Le « Collectif Référentiel Phyto »[3] a rédigé un document appelé « Référentiel du Vivre Ensemble » qui a pour but de renouer le dialogue entre les parties prenantes (Agriculteurs, riverains, communes, associations locales,) ouvertes au dialogue notamment sur la problématique des produits phytopharmaceutiques. Il permet d’expliquer les pratiques existantes et les obligations légales, relatives à l’utilisation des produits phytopharmaceutiques. Le but est de recréer un cadre afin de favoriser la communication entre les agriculteurs et les riverains ainsi que la prise d’engagements volontaires. Une première phase pilote a été mise en place en 2019 sur 10 communes mais a malheureusement été freinée par la crise sanitaire.


Référentiel du vivre ensemble

Un projet de décret pour harmoniser les relations entre agriculteurs et riverains est également à l’étude.

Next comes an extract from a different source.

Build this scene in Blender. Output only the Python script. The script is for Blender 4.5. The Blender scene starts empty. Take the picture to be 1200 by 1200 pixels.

[1] La température idéale pour la plupart des traitements se situe entre 12 et 20°C et l’humidité relative soit comprise entre 60 et 95 %.

[2] Les périodes durant lesquelles l’épandage est autorisé dépendent du type d’engrais de ferme utilisé d’élevages (fumier, lisier, fients, …), de la localisation de la parcelle (et de sa destination (champs ou prairie). https://protecteau.be/fr/nitrate/agriculteurs/epandage

[3] Le Collectif Référentiel Phyto regroupe le Bauernbund, la FUGEA, la FWA, la FWH, le Collège des Producteurs, le Comité régional PHYTO, PROTECT’eau, le CRA-W, le SPW DGO 3, l’Institut Eco-Conseil, l’ISSeP, Natagriwal et l’Union des Villes et Communes de Wallonie.